One can find this prediction out there. I think it’s probably wrong, and that, given the financial resources of publishing companies and their parent corporations, they will have the time and space to change their paradigm of operation once they’re convinced that they have to. (Which, of course, they do.) There is, in fact, one service that a publishing company could offer an author which is very difficult to do oneself (although not impossible in this age of social media): marketing.

This is in fact sometimes touted as an advantage of going with a publishing company now, but at least with regard to the big publishers it isn’t one; all of the “marketing” efforts of publishers for anyone except their best-selling front-list goes into getting bookstores to order the books, which is declining in value towards worthlessness. Publishers who actually market to readers, though, will be offering a service that is worth a reasonable share of the revenue. Not, to be sure, the preposterous share that the big publishers take on e-book sales today — but a reasonable share, say twenty-five or thirty percent of net (so that a publisher-published e-book on Amazon would earn the author somewhere around 50% of the sale price rather than the 70% he earns as a self-published author). In return for that, the publisher would provide guidance on use of social media, help in website design, a host for the website itself, presentation of the book to reviewers, and a certain amount of paid advertising, all of which a self-published author must do for himself.

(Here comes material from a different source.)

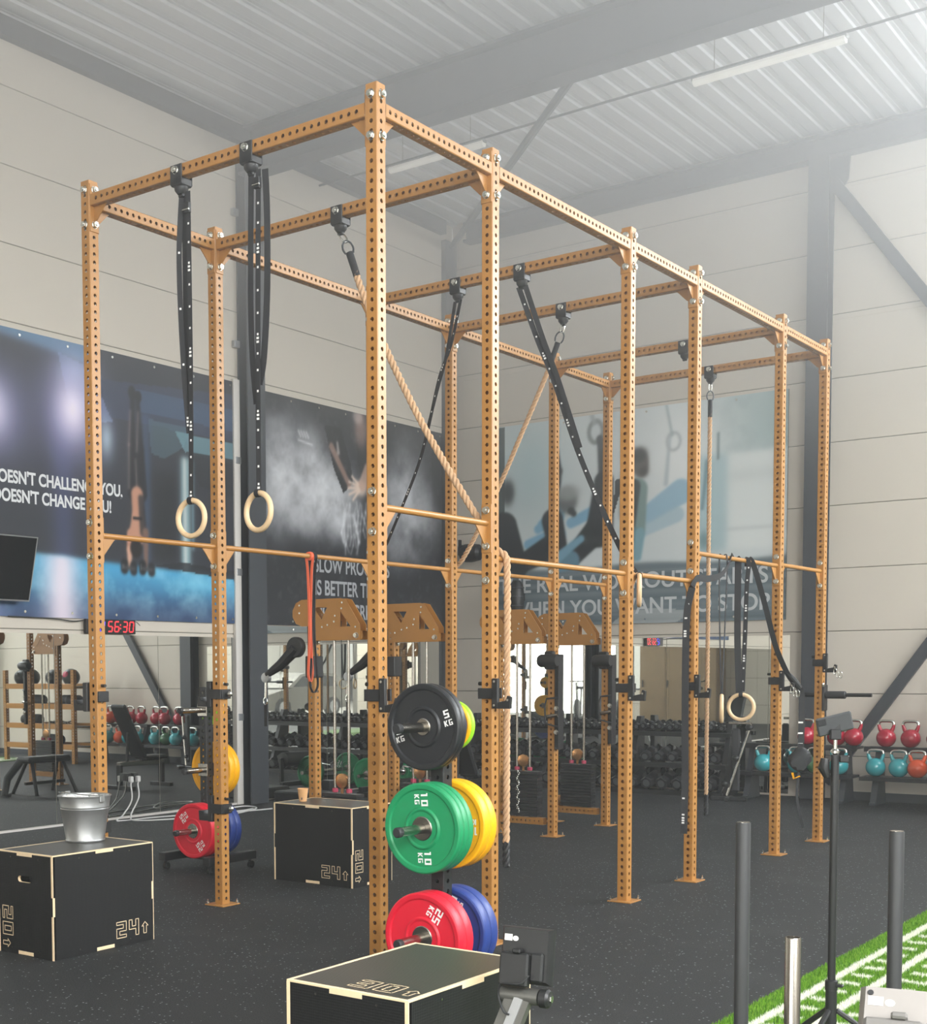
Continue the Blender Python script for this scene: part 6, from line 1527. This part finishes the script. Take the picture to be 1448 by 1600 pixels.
def erg_monitor(t, W, H, m, dark, S):
    """back of a rower display, local: back faces -y, z up, origin at the bottom hinge; S = tilt matrix"""
    def fin(mb, name, mm, par=t):
        mb.v = [tuple(S @ Vector(p)) for p in mb.v]; return mb.build(name, mm, par)
    c = MB(); h = W/2; i = 0.012
    prof = [(-h, 0.02), (h, 0.02), (h, 0.02+H), (-h, 0.02+H)]
    vs = [(x, 0.012, z) for x, z in prof] + [(x, 0.0, z) for x, z in prof] + [(x*(1-2*i/W), -0.022, z+(i if z < 0.1 else -i*0.5)) for x, z in prof]
    c.add(vs, [(3, 2, 1, 0), (8, 9, 10, 11)] + [(k*4+j, k*4+(j+1) % 4, k*4+4+(j+1) % 4, k*4+4+j) for k in range(2) for j in range(4)])
    fin(c, 'display_case', m)
    g = MB(); g.box(-h+0.012, h-0.012, 0.012, 0.0135, 0.04, H); fin(g, 'screen', M['glass'])
    bt = MB(); bt.box(-h+0.014, h*0.28, -0.052, -0.02, 0.012, 0.02+H*0.55, 0.006); bt.box(h*0.28, h-0.02, -0.036, -0.02, 0.03, 0.02+H*0.57, 0.006); bo = fin(bt, 'battery_cover', dark)
    lt = MB(); lt.box(-h*0.34, -h*0.02, -0.058, -0.02, 0.02+H*0.54, 0.02+H*0.62, 0.004); fin(lt, 'latch', dark)
    st = MB(); zz = 0.02+H*0.80
    st.box(-h*0.82, -h*0.52, -0.0232, -0.0222, zz-0.010, zz+0.010); fin(st, 'paper_label', M['sticker'])
    e = MB(); n = 20; e.add([(-h*0.39+0.010*math.cos(2*PI*k/n), -0.0228, zz-0.002+0.008*math.sin(2*PI*k/n)) for k in range(n)], [tuple(range(n))]); fin(e, 'oval_label', M['sticker'])
    if dark is not m:
        sc = MB()
        for x, z in ((-h+0.022, H+0.0), (-h+0.022, H*0.62), (h-0.022, H)): sc.cyl((x, -0.020, z), (x, -0.0245, z), 0.006, n=12)
        fin(sc, 'screws', M['black'])
def tiltm(a): return Matrix.Rotation(-a, 4, 'X')
t = thing('rowing_machine', 'rowing machine whose black monitor on a grey arm rises beside the nearest black box', 'rowing machine', (1.915, -1.82, 0.0125), math.radians(7))
Hm = 0.175
erg_monitor(t, 0.172, Hm, M['black_plastic'], M['black_plastic'], Matrix.Translation((0, 0, 0.565)) @ tiltm(math.radians(9)))
hg = MB(); hg.cyl((-0.075, -0.005, 0.548), (0.05, -0.005, 0.548), 0.026, n=20); hg.build('hinge_barrel', M['arm_grey'], t)
kn = MB(); kn.lathe([(0.0, 0.052), (0.020, 0.052), (0.030, 0.056), (0.030, 0.078), (0.024, 0.086), (0.0, 0.088)], (0, -0.005, 0.548), 'x', 20); k_ = kn.build('hinge_knob', M['black_plastic'], t)
MB().cyl((0.085, -0.005, 0.548), (0.092, -0.005, 0.548), 0.012, n=6).build('hinge_bolt', M['chrome'], k_)
arm = MB(); A0, A1 = Vector((-0.015, -0.012, 0.54)), Vector((-0.12, -0.16, 0.16))
dirn = (A1-A0).normalized(); wv = Vector((1, 0, 0)); wv = (wv-dirn*wv.dot(dirn)).normalized()
arm.ribbon([A0, A1], 0.082, wv, 0.030); arm.build('monitor_arm', M['arm_grey'], t)
rb = MB(); nv = dirn.cross(wv)
if nv.y > 0: nv = -nv
rb.ribbon([A0+nv*0.016+wv*0.006, A1+nv*0.016+wv*0.006], 0.030, wv, 0.008); rb.build('arm_ridge', M['frame_grey'], t)
cb = MB(); cb.tube(smoothpath([(0.035, -0.052, 0.625), (0.01, -0.062, 0.600), (-0.03, -0.060, 0.595), (-0.065, -0.045, 0.585), (-0.075, -0.035, 0.545), (-0.05, -0.055, 0.505), (-0.03, -0.058, 0.497)], 8), 0.0032, 8); cb.build('monitor_cable', M['rubber'], t)
MB().box(-0.16, -0.04, -0.30, 0.02, 0.10, 0.17, 0.02).box(-0.24, 0.04, -0.34, -0.28, 0.0, 0.05, 0.01).box(-0.13, -0.07, -0.33, -0.25, 0.04, 0.12, 0.01).build('front_frame', M['black_plastic'], t)
MB().lathe([(0.02, -0.05), (0.12, -0.05), (0.135, -0.03), (0.135, 0.03), (0.12, 0.05), (0.02, 0.05)], (-0.10, -0.36, 0.16), 'x', 28).build('flywheel_cage', M['black_plastic'], t)
MB().box(-0.115, -0.085, -1.5, -0.3, 0.10, 0.14, 0.003).box(-0.24, 0.04, -1.55, -1.49, 0.0, 0.10, 0.01).build('slide_rail', M['steel'], t)
MB().box(-0.19, -0.01, -0.95, -0.72, 0.15, 0.20, 0.03).build('seat', M['black_plastic'], t)

t = thing('rowing_machine', 'rowing machine of which only the pale grey monitor back shows in the bottom right corner', 'rowing machine', (3.262, -2.60, 0.0125), math.radians(12))
erg_monitor(t, 0.20, 0.19, M['grey_plastic'], M['grey_cover'], Matrix.Translation((0.0, 0.0, 0.715)) @ tiltm(math.radians(38)))
ar = MB(); ar.tube([(0, -0.01, 0.745), (0.0, 0.05, 0.45), (0.0, 0.12, 0.12)], 0.025, 10); ar.build('monitor_arm', M['dark_steel'], t)
MB().box(-0.05, 0.05, 0.02, 0.30, 0.06, 0.14, 0.02).box(-0.16, 0.16, 0.24, 0.30, 0.0, 0.07, 0.01).build('front_frame', M['black_plastic'], t)
MB().lathe([(0.02, -0.05), (0.12, -0.05), (0.135, -0.03), (0.135, 0.03), (0.12, 0.05), (0.02, 0.05)], (0.0, 0.34, 0.16), 'x', 28).build('flywheel_cage', M['black_plastic'], t)

# ------------------------------------------------------------------ storage rack and car that the mirrors show
t = thing('storage_rack', 'gold shelving rack seen in the left mirror, holding balls and mats', 'storage rack', (1.13, 9.45, 0))
ME['rack_post'] = raw(perforated(1.58), 'rack_post', M['gold'])
for x in (-0.90, 0.90):
    for y in (0.0, 0.52):
        p = link('rack_post', ME['rack_post'], t); p.location = (x, y, 0.0)
for z in (0.28, 0.62, 0.96, 1.30):
    b_ = MB(); b_.box(-0.864, 0.864, -0.03, 0.03, z-0.045, z+0.045, 0.003).box(-0.864, 0.864, 0.49, 0.55, z-0.045, z+0.045, 0.003); b_.build('shelf_beam', M['gold'], t)
    b_ = MB(); b_.box(-0.86, 0.86, 0.031, 0.489, z-0.012, z+0.0, 0.002); b_.build('shelf_board', M['black'], t)
def ball(x, z, R, m, l_, dot):
    q = thing('medicine_ball', l_, 'ball', (x+0.08, 9.70, z+R), 0, 'balls on the storage rack'); MB().sphere((0, 0, 0), R, n=22, m=14).build('ball_skin', m, q); MB().sphere((0, -R*0.80, R*0.25), R*0.45, R*0.22, R*0.45, 14, 8).build('colour_patch', dot, q)
for x, l_, dm in ((-0.55+1.05, 'black medicine ball with a pink patch on top of the gold rack, seen in mirror', M['pink']), (-0.1+1.05, 'plain black medicine ball in the middle of the rack top, seen in mirror', M['black']), (0.5+1.05, 'black medicine ball with a green patch on the rack top, seen in mirror', M['lime']), (0.75+1.05, 'last black ball on the rack top, seen in mirror', M['black'])):
    ball(x, 1.303, 0.15 if dm is not M['black'] else 0.145, M['head_rubber'], l_, dm)
for x, z, l_ in ((0.5, 0.96, 'rolled black exercise mats on the second shelf of the gold rack'), (1.45, 0.96, 'second roll of black mats on the gold rack'), (1.0, 0.28, 'black sandbag on the lowest shelf of the gold rack'), (1.55, 0.62, 'black box of grips on the third shelf of the gold rack')):
    q = thing('gear_roll', l_, 'gear', (x+0.08, 9.70, z+0.001)); g = MB(); g.lathe([(0.0, -0.24), (0.08, -0.23), (0.095, -0.2), (0.095, 0.2), (0.08, 0.23), (0.0, 0.24)], (0, 0, 0.097), 'x', 16); g.build('roll', M['strap'], q); MB().lathe([(0.096, -0.02), (0.098, 0), (0.096, 0.02)], (0.05, 0, 0.097), 'x', 16).build('tie', M['dark_steel'], q)
q = thing('steel_handles', 'pile of chrome cable handles on the third shelf of the gold rack', 'handles', (0.83, 9.68, 0.622)); g = MB()
for k in range(7): g.tube([(random.uniform(-0.25, 0.25), random.uniform(-0.15, 0.15), 0.02), (random.uniform(-0.25, 0.25), random.uniform(-0.15, 0.15), 0.07+0.02*k/7)], 0.014, 8)
g.build('handle_pile', M['chrome'], q)['kind'] = 'stuff'

t = thing('parked_car', 'grey car parked outside the open gate, seen only as a mirror reflection', 'car', (11.9, -7.4, -0.04), PI/2)
# side profile along local x (front = +x): body, glasshouse
body = [(-2.15, 0.35), (-2.2, 0.75), (-2.10, 0.95), (-1.3, 1.02), (0.6, 1.0), (1.35, 0.92), (2.0, 0.78), (2.15, 0.55), (2.12, 0.30), (1.72, 0.26), (1.66, 0.5), (1.5, 0.64), (1.3, 0.68), (1.1, 0.64), (0.94, 0.5), (0.88, 0.24), (-0.88, 0.24), (-0.94, 0.5), (-1.1, 0.64), (-1.3, 0.68), (-1.5, 0.64), (-1.66, 0.5), (-1.72, 0.28)]
import mathutils.geometry as mg2
def sideways(poly, y0, y1, name, m, taper=0.0):
    mb = MB(); tri = mg2.tessellate_polygon([[Vector((p, q_, 0)) for p, q_ in poly]]); n = len(poly)
    f = lambda y: [(p, y*(1-taper*max(0, q_-0.95)), q_) for p, q_ in poly]
    mb.add(f(y0)+f(y1), [tuple(x) for x in tri] + [tuple(i+n for i in x)[::-1] for x in tri] + [(i, (i+1) % n, n+(i+1) % n, n+i) for i in range(n)])
    return mb.build(name, m, t, 30)
sideways(body, -0.86, 0.86, 'body', M['car_paint'])
sideways([(-2.0, 0.98), (-1.75, 1.36), (-1.5, 1.45), (-0.2, 1.50), (0.25, 1.42), (1.0, 0.99)], -0.82, 0.82, 'cabin', M['car_paint'], 0.28)
for s in (-1, 1):
    for poly in ([(-1.62, 1.02), (-1.45, 1.35), (-0.72, 1.41), (-0.70, 1.03)], [(-0.60, 1.03), (-0.62, 1.41), (0.15, 1.36), (0.72, 1.02)]):
        mb = MB(); f = [(p, s*(0.825*(1-0.28*max(0, q_-0.95))), q_) for p, q_ in poly]; mb.add(f, [(0, 1, 2, 3)]); mb.build('side_window', M['glass'], t, 0)
    for x in (-1.3, 1.3):
        w = MB(); w.lathe([(0.2, -0.1), (0.32, -0.1), (0.345, -0.07), (0.345, 0.07), (0.32, 0.1), (0.2, 0.1)], (x, s*0.78, 0.345), 'y', 28); w = w.build('wheel', M['tyre'], t)
        h = MB(); h.lathe([(0.0, -0.02), (0.21, -0.01), (0.215, 0.02), (0.0, 0.03)], (x, s*0.87, 0.345), 'y', 10); h.build('rim', M['frame_grey'], w)
    MB().box(-2.19, -2.0, s*0.78-0.06, s*0.78+0.09, 0.72, 0.92, 0.03).build('tail_light', M['red_lens'], t)
MB().box(-2.23, -2.1, -0.8, 0.8, 0.3, 0.5, 0.04).box(2.05, 2.18, -0.8, 0.8, 0.28, 0.48, 0.04).build('bumper', M['dark_steel'], t)

# plywood cupboard and machines at the front wall, caught by the back mirror
t = thing('storage_cupboard', 'brown plywood cupboard at the front wall, seen only in the back mirror', 'cupboard', (-1.5, YF+0.35, 0))
MB().box(-1.15, 1.15, -0.30, 0.28, 0.0, 2.35, 0.005).build('carcass', mat('brown_ply', (128, 104, 70), 0.6, noise=0.12, scale=8), t)
for x in (-1.12, -0.37, 0.38):
    dr = MB().box(x, x+0.74, 0.281, 0.30, 0.08, 2.30, 0.004).build('door', mat('brown_ply_door', (140, 114, 78), 0.55, noise=0.12, scale=6), t)
    MB().box(x+0.66, x+0.69, 0.30, 0.325, 1.0, 1.2, 0.004).build('handle', M['black'], dr)
for k, x in enumerate((-2.6, -0.4, 0.9)):
    t = thing('exercise_bike', '%s black exercise bike near the front wall, seen only in the back mirror' % ('left', 'middle', 'right')[k], 'exercise bike', (x, YF+1.9, 0), 0.3)
    MB().box(-0.05, 0.05, -0.5, 0.5, 0.12, 0.2, 0.01).box(-0.28, 0.28, -0.5, -0.44, 0.0, 0.12, 0.01).box(-0.28, 0.28, 0.44, 0.5, 0.0, 0.12, 0.01).tube([(0, -0.25, 0.2), (0, -0.35, 0.95)], 0.03, 8).tube([(0, 0.2, 0.2), (0, 0.38, 1.15)], 0.03, 8).build('frame', M['black'], t)
    MB().lathe([(0.02, -0.05), (0.26, -0.05), (0.28, 0.0), (0.26, 0.05), (0.02, 0.05)], (0, 0.28, 0.42), 'x', 24).build('flywheel', M['black_plastic'], t)
    MB().box(-0.12, 0.12, -0.50, -0.22, 0.95, 1.03, 0.03).build('saddle', M['rubber'], t)
    MB().tube([(-0.25, 0.25, 1.2), (-0.2, 0.42, 1.18), (0.2, 0.42, 1.18), (0.25, 0.25, 1.2)], 0.018, 8).build('handlebar', M['rubber'], t)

The scornful authors out there who have been  burned by Big Publishing before may scoff at the idea of publishing making these changes to the way it does business. But it seems to me that, when faced with the choice of change or extinction, business has proven itself willing to change in the past, and I see no reason to believe that publishing will be any different. This is the only model of the industry that is viable in a world where authors don’t need publishers, but I believe it is viable, and therefore it will exist.